Data supplied:
============
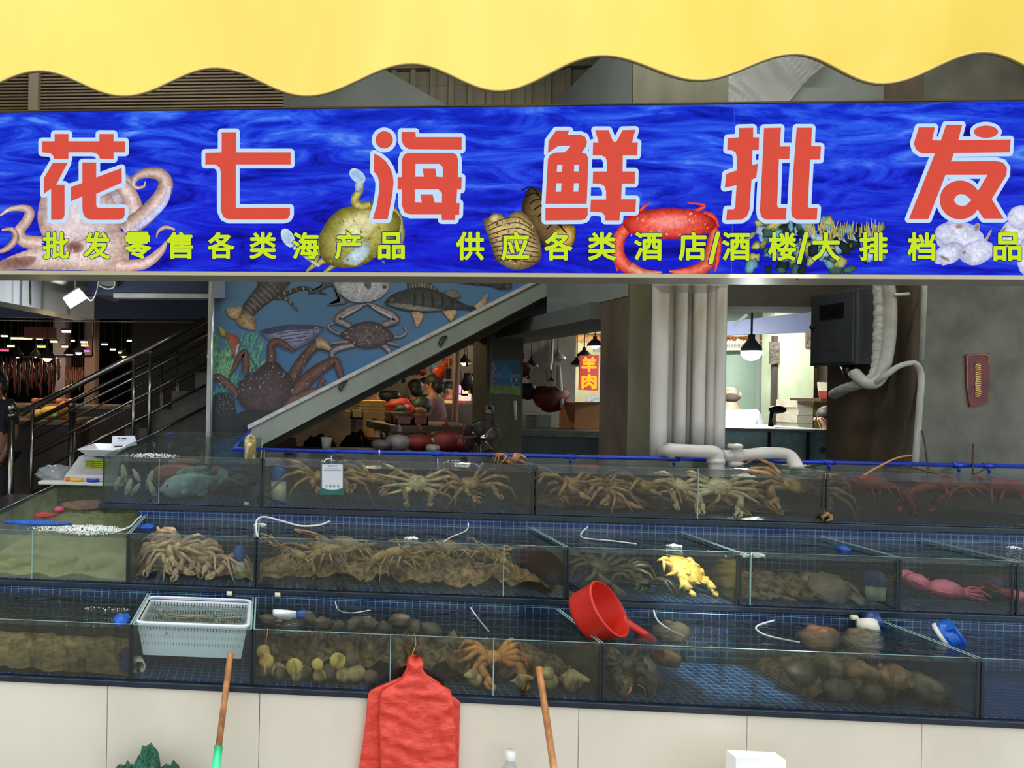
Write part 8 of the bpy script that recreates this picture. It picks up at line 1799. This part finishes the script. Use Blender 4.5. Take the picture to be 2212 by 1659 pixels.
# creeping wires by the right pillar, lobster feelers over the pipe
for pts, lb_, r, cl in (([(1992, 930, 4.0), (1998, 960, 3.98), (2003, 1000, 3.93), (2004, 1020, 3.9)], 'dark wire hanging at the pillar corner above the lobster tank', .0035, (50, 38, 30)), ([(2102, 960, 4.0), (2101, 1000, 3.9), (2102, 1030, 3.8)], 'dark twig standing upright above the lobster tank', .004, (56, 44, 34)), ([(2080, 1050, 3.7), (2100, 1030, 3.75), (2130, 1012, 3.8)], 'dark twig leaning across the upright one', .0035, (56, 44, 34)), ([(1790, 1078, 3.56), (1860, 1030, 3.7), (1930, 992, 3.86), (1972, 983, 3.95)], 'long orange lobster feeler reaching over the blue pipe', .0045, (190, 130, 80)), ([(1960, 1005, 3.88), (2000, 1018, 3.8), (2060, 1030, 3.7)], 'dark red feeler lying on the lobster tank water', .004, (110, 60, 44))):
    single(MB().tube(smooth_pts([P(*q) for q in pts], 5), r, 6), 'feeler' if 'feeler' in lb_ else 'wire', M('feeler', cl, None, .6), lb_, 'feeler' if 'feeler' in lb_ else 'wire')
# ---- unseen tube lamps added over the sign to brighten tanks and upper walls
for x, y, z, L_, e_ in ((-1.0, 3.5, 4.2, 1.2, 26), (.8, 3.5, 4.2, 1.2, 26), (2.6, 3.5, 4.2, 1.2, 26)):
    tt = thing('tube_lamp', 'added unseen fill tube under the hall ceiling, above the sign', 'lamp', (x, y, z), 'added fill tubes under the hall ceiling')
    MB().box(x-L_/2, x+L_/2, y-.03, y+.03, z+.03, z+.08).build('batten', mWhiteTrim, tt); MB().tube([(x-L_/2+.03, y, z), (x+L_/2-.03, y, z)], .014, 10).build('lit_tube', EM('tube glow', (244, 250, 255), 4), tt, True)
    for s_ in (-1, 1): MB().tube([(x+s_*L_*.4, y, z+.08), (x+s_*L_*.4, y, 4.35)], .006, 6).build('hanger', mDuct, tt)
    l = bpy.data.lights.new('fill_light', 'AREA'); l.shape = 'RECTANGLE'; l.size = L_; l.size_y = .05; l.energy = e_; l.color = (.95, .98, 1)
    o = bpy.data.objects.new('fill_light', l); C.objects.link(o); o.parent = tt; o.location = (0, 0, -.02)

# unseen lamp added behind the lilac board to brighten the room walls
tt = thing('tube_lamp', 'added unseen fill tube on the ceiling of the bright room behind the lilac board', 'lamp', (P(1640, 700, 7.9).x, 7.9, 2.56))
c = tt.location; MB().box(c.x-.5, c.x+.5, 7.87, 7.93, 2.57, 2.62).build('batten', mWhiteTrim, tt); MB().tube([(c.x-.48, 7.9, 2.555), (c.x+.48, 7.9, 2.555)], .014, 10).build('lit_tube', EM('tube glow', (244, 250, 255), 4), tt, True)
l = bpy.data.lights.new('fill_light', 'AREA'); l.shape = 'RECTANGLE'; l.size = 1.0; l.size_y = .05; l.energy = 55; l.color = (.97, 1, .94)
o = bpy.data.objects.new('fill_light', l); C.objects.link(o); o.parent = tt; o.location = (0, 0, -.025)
============
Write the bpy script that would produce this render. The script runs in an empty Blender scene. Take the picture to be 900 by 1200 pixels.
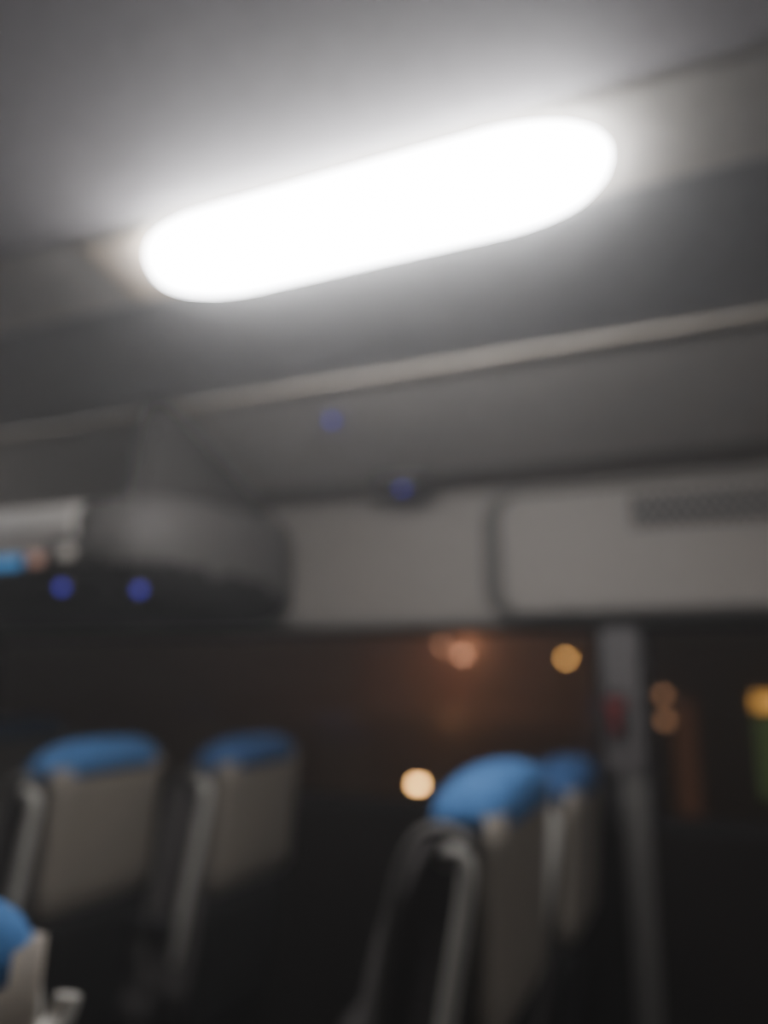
============
Task statement: Look back at the data above. Transcribe exactly the lines starting at the line that contains "Write part 8" and ending at the line that contains "o.location = (0, 0, -.02)".

Finished task:
Write part 8 of the bpy script that recreates this picture. It picks up at line 1799. This part finishes the script. Use Blender 4.5. Take the picture to be 2212 by 1659 pixels.
# creeping wires by the right pillar, lobster feelers over the pipe
for pts, lb_, r, cl in (([(1992, 930, 4.0), (1998, 960, 3.98), (2003, 1000, 3.93), (2004, 1020, 3.9)], 'dark wire hanging at the pillar corner above the lobster tank', .0035, (50, 38, 30)), ([(2102, 960, 4.0), (2101, 1000, 3.9), (2102, 1030, 3.8)], 'dark twig standing upright above the lobster tank', .004, (56, 44, 34)), ([(2080, 1050, 3.7), (2100, 1030, 3.75), (2130, 1012, 3.8)], 'dark twig leaning across the upright one', .0035, (56, 44, 34)), ([(1790, 1078, 3.56), (1860, 1030, 3.7), (1930, 992, 3.86), (1972, 983, 3.95)], 'long orange lobster feeler reaching over the blue pipe', .0045, (190, 130, 80)), ([(1960, 1005, 3.88), (2000, 1018, 3.8), (2060, 1030, 3.7)], 'dark red feeler lying on the lobster tank water', .004, (110, 60, 44))):
    single(MB().tube(smooth_pts([P(*q) for q in pts], 5), r, 6), 'feeler' if 'feeler' in lb_ else 'wire', M('feeler', cl, None, .6), lb_, 'feeler' if 'feeler' in lb_ else 'wire')
# ---- unseen tube lamps added over the sign to brighten tanks and upper walls
for x, y, z, L_, e_ in ((-1.0, 3.5, 4.2, 1.2, 26), (.8, 3.5, 4.2, 1.2, 26), (2.6, 3.5, 4.2, 1.2, 26)):
    tt = thing('tube_lamp', 'added unseen fill tube under the hall ceiling, above the sign', 'lamp', (x, y, z), 'added fill tubes under the hall ceiling')
    MB().box(x-L_/2, x+L_/2, y-.03, y+.03, z+.03, z+.08).build('batten', mWhiteTrim, tt); MB().tube([(x-L_/2+.03, y, z), (x+L_/2-.03, y, z)], .014, 10).build('lit_tube', EM('tube glow', (244, 250, 255), 4), tt, True)
    for s_ in (-1, 1): MB().tube([(x+s_*L_*.4, y, z+.08), (x+s_*L_*.4, y, 4.35)], .006, 6).build('hanger', mDuct, tt)
    l = bpy.data.lights.new('fill_light', 'AREA'); l.shape = 'RECTANGLE'; l.size = L_; l.size_y = .05; l.energy = e_; l.color = (.95, .98, 1)
    o = bpy.data.objects.new('fill_light', l); C.objects.link(o); o.parent = tt; o.location = (0, 0, -.02)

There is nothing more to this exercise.